Efforts to unionize were made starting in the late 19th century. But it wasn’t until the 1930s, when economic depression and labor unrest were sweeping across the nation, that workers of all qualifications realized their shared dissatisfaction.
Congress enacted the Wagner Act in 1935, establishing the right of workers to organize and bargain collectively and outlawing unfair labor practices that often had kept union membership down. In 1937, the Packinghouse Workers Organizing Committee (later renamed the United Packinghouse Workers of America) was established and gained a considerable foothold in the Great Plains states.
The PWOC was an inclusive organization that actively recruited laborers from all jobs in the packinghouse, including African Americans. This was especially true in Kansas City, where a group of Socialists led by Charles Fischer served as a rallying force in bringing the African American community into the union folds.

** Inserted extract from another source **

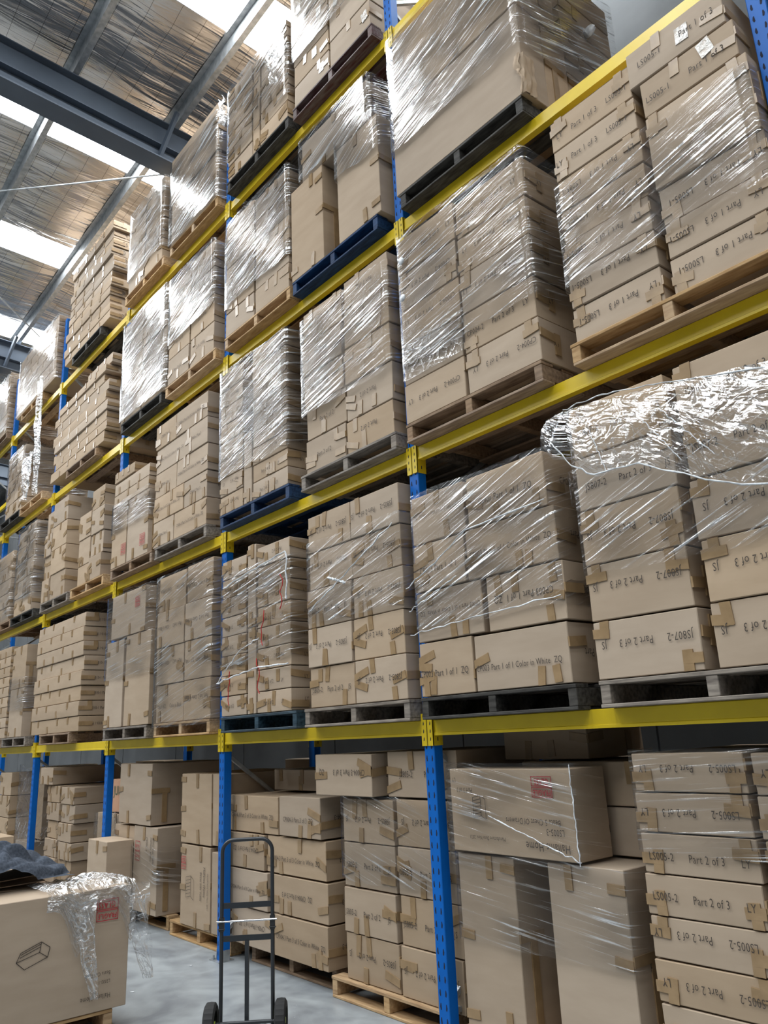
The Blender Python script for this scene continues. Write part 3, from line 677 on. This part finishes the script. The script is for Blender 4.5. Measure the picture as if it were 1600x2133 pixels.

The 1930s brought a new wave of industrial unionization and, in Kansas City especially, where Fischer was leading the charge, the full potential of unprejudiced organization was made a reality. Fischer’s affirmation that “without a union, we’re all lost” seemed to resonate with the workers who represented the progressive and interracial spirit of the time.
A successful 1938 strike at the Kansas City Armour plant, led by the PWOC, served to solidify the union’s interracial alliance. The union continued its committed support of inclusiveness, even publishing and distributing a booklet in 1952 titled “Action Against Jim Crow” as part of its anti-discrimination policy.
As the meatpacking industry thrived and industrialization took hold, the need for regulation and management accountability became ever more apparent. Attempts were made to organize labor unions within the meatpacking industry, but the lack of cohesion between separate worker groups hampered efforts for decades. The local union chapters in Kansas City remained more stable than their counterparts in Austin and Chicago, largely due to their successful campaign for inclusive unionism, which brought together all groups in all union activities.
References:
Brody, David. The Butcher Workmen: A Study of Unionization. Cambridge, MA: Harvard University Press, 1964.
Coulter, Charles E. Take Up the Black Man’s Burden: Kansas City’s African American Communities, 1865-1939. Columbia: University of Missouri Press, 2006.
Horowitz, Roger. “Negro and White, Unite and Fight!” A Social History of Industrial Unionism in Meatpacking, 1930-90. Chicago, IL: University of Illinois Press, 1997.
Pate, J’Nell L. America's Historic Stockyards: Livestock Hotels. Fort Worth, TX: TCU Press, 2005.
Ramos Vertical File: Bunche, Dr. Ralph; 'Equal Rights' Booklet Is Published
Skaggs, Jimmy M. Prime Cut: Livestock Raising and Meatpacking in the United States, 1607-1983. College Station: Texas A&M University Press, 1986.
Warren, Wilson J. Tied to the Great Packing Machine: The Midwest and Meatpacking. Iowa City: University of Iowa Press, 2007.